Con Michael Jackson e le ombre che lo avvolgono il rischio è confondere l’artista e la sua arte. Con Woody Allen, attaccato dal #MeToo, si corre lo stesso rischio?
«No, non penso. I difetti di Woody Allen come persona sono presenti anche nei suoi film. Da ragazza ero una grande fan, ma non mi ero resa conto che fosse un misogino impressionante, lo è sempre stato, i suoi film in parte ne parlano e Manhattan ne è l’esempio più classico: i difetti estetici e quelli etici sono gli stessi. Annie è un mezzo personaggio, perché lui capisce molto poco delle donne. Ma capisce molte cose, nei suoi primi film, circa la sua particolare forma di inadeguatezza, la tipologia di uomini sessualmente preoccupati, capisce molto di tante cose. E ci sono tante altre cose che non hanno alcuno spazio nelle sue opere. E una totale mancanza di valori morali nella sua vita. Ed è tutto qui. Il nostro giudizio, in un modo o nell’altro, non aggiunge nulla e non toglie nulla».
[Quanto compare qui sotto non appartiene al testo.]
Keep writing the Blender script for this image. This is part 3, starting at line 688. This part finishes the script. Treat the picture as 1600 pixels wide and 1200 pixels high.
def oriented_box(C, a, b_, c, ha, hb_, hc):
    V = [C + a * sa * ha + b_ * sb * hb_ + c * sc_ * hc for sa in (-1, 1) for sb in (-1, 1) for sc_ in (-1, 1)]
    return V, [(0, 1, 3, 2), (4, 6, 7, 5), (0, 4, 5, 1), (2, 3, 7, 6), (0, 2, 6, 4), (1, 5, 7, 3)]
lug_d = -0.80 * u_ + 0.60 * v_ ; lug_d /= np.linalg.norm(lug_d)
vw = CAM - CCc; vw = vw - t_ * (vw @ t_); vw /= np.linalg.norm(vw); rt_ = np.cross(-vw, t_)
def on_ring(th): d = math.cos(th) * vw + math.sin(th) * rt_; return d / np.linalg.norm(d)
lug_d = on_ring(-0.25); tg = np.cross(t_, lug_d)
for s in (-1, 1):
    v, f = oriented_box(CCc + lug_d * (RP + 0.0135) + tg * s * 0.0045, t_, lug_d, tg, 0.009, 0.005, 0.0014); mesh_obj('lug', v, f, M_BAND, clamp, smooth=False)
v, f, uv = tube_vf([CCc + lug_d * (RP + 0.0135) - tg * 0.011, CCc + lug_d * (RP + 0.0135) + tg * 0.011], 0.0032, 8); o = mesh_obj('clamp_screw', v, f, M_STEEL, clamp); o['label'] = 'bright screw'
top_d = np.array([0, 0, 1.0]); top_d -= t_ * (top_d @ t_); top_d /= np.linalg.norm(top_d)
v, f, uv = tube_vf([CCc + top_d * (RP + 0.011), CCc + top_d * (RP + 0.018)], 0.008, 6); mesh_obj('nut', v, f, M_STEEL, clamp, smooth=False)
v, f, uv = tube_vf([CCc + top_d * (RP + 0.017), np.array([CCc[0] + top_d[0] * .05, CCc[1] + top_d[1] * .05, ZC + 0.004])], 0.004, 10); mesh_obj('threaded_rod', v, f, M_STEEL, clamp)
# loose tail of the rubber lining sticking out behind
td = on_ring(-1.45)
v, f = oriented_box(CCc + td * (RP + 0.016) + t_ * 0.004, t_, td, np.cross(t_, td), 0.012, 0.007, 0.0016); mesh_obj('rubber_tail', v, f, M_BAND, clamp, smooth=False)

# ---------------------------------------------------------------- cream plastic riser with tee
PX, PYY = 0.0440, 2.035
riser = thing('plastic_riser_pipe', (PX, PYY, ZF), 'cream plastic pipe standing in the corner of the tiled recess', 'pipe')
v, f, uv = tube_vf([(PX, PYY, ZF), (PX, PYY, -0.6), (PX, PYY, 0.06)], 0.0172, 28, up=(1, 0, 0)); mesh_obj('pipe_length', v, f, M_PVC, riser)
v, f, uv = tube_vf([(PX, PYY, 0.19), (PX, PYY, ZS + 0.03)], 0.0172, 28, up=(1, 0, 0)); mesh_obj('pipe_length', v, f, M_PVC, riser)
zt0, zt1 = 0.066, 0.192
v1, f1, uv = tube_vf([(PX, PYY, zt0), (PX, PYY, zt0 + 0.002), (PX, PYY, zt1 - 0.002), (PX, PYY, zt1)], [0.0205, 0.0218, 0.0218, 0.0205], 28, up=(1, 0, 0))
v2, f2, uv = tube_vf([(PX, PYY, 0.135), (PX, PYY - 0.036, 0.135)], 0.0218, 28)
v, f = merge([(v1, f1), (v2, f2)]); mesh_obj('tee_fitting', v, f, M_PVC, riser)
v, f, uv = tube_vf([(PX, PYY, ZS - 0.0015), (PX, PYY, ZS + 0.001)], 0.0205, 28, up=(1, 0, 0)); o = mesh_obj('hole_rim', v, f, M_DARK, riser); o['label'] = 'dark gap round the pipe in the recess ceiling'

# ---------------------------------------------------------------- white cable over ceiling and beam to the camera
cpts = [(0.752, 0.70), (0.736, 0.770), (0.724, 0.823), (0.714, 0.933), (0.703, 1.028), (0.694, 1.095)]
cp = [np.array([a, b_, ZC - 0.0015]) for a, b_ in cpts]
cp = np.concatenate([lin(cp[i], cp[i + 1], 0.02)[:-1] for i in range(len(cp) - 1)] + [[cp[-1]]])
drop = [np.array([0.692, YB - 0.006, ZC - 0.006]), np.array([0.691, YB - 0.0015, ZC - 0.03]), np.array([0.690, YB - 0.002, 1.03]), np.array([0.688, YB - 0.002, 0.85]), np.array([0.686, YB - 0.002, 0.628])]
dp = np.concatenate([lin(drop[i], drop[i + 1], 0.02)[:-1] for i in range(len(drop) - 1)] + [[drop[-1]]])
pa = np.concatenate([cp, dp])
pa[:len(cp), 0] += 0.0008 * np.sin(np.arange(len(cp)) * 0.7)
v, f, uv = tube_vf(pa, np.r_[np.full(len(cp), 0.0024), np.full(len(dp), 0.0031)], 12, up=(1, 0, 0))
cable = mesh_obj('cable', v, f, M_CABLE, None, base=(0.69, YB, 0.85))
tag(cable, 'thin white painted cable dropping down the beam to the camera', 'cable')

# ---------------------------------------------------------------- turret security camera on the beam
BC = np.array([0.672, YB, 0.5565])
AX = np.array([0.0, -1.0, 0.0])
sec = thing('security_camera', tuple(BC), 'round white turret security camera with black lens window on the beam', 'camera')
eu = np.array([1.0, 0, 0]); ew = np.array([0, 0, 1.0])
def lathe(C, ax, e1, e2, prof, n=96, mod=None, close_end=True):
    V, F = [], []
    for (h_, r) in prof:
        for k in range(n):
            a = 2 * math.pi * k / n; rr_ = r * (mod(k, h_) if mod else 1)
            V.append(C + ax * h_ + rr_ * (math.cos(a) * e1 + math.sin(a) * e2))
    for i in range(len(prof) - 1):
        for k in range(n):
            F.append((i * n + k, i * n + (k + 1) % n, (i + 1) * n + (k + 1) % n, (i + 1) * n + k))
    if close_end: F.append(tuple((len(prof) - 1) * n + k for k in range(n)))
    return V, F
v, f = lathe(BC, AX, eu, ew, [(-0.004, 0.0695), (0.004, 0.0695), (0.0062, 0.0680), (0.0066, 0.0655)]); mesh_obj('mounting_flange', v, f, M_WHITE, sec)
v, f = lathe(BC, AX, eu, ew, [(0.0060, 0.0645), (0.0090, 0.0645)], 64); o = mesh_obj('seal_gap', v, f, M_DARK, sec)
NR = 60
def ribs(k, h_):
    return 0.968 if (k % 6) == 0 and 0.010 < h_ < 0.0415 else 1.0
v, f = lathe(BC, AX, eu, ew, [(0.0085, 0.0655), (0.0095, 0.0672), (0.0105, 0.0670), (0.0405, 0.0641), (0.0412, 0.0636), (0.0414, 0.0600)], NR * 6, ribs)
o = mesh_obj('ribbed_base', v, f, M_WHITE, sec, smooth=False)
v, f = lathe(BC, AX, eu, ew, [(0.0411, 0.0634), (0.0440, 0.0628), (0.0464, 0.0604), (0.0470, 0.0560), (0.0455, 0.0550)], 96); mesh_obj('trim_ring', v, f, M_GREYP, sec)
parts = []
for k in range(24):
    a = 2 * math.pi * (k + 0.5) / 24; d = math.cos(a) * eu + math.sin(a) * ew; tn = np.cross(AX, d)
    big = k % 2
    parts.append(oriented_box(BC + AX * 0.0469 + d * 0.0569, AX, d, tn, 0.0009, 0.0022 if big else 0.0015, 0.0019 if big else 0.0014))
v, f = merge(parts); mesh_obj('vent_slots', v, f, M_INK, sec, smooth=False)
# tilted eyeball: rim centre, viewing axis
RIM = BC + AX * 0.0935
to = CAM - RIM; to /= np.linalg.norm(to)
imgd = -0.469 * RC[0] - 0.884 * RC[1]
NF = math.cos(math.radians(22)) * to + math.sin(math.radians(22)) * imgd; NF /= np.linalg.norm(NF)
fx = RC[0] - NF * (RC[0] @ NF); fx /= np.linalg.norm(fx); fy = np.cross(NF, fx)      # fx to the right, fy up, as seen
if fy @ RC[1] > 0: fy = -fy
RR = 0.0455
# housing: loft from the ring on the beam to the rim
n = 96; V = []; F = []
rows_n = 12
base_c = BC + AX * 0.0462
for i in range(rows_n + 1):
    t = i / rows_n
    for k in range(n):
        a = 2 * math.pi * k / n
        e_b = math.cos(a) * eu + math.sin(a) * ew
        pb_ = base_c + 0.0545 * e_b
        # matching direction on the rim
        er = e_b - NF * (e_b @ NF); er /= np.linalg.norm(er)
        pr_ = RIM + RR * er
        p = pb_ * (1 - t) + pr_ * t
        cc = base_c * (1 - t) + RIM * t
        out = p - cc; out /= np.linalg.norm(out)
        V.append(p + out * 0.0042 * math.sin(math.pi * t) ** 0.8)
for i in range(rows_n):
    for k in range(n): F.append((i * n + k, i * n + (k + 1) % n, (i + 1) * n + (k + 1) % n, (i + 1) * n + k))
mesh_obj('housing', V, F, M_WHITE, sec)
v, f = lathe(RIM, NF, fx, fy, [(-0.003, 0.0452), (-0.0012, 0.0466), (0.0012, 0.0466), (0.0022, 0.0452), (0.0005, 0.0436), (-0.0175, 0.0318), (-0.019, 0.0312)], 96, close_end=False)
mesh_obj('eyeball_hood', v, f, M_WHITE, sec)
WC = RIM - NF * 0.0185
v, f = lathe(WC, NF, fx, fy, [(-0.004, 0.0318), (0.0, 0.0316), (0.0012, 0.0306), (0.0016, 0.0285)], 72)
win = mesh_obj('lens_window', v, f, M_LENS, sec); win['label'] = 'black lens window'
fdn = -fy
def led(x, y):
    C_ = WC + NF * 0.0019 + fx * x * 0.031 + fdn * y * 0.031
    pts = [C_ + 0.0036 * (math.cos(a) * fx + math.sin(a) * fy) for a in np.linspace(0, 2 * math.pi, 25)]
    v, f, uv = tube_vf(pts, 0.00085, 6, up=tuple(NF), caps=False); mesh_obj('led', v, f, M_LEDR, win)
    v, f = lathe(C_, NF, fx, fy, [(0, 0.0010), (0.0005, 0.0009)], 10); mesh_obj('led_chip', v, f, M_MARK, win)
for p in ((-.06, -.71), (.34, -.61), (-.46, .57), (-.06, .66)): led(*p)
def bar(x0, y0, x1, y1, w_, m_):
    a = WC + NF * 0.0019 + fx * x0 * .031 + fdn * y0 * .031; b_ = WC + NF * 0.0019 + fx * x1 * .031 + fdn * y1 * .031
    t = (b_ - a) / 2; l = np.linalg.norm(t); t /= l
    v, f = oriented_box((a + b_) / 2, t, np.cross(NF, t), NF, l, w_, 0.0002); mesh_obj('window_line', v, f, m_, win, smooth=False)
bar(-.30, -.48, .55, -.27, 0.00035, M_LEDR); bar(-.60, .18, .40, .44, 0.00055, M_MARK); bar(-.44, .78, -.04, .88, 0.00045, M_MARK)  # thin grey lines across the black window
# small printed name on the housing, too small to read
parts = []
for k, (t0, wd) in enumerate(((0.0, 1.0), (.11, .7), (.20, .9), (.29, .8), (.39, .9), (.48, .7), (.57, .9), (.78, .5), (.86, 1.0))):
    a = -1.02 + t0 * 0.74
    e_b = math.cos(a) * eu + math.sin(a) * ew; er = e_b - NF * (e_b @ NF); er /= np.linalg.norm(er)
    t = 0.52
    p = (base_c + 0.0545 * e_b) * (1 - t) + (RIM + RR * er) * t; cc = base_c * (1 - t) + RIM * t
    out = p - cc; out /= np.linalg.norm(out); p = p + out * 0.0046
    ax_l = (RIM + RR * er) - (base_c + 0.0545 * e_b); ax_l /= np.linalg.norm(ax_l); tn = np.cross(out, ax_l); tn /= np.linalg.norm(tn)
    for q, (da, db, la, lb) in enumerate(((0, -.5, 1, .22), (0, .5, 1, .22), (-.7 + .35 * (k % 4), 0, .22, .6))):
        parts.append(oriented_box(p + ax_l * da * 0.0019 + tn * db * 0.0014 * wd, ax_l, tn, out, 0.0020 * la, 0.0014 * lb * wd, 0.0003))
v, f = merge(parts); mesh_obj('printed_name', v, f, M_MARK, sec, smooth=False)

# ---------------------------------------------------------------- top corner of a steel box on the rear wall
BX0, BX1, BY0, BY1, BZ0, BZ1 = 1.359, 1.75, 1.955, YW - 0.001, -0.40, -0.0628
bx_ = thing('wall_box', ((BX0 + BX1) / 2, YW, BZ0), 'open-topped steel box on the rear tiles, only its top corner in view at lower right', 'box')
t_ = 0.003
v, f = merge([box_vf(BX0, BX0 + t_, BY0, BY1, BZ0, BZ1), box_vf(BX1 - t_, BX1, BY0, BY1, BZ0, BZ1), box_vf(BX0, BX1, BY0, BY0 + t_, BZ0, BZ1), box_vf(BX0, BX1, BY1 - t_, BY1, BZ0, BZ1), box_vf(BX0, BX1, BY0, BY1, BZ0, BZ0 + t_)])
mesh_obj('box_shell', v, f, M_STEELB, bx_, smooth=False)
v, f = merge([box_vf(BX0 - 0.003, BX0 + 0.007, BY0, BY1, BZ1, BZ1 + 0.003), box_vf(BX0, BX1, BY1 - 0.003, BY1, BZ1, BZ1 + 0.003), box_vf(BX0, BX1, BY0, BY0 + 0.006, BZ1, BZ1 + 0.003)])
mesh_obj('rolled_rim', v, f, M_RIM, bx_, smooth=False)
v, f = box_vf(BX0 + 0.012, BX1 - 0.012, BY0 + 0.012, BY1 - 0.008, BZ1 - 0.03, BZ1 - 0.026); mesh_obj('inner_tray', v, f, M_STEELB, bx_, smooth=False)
I suoi progetti per il futuro?
«Ho da scrivere due romanzi. Vorrei fare un viaggio in Giappone. E voglio tornare a Roma, invecchiare. Forse mi chiameranno “la Smith” ( in italiano, ndr) come dicono quando una donna diventa vecchia e abbastanza sopra le righe per meritarsi anche il giusto articolo con il nome».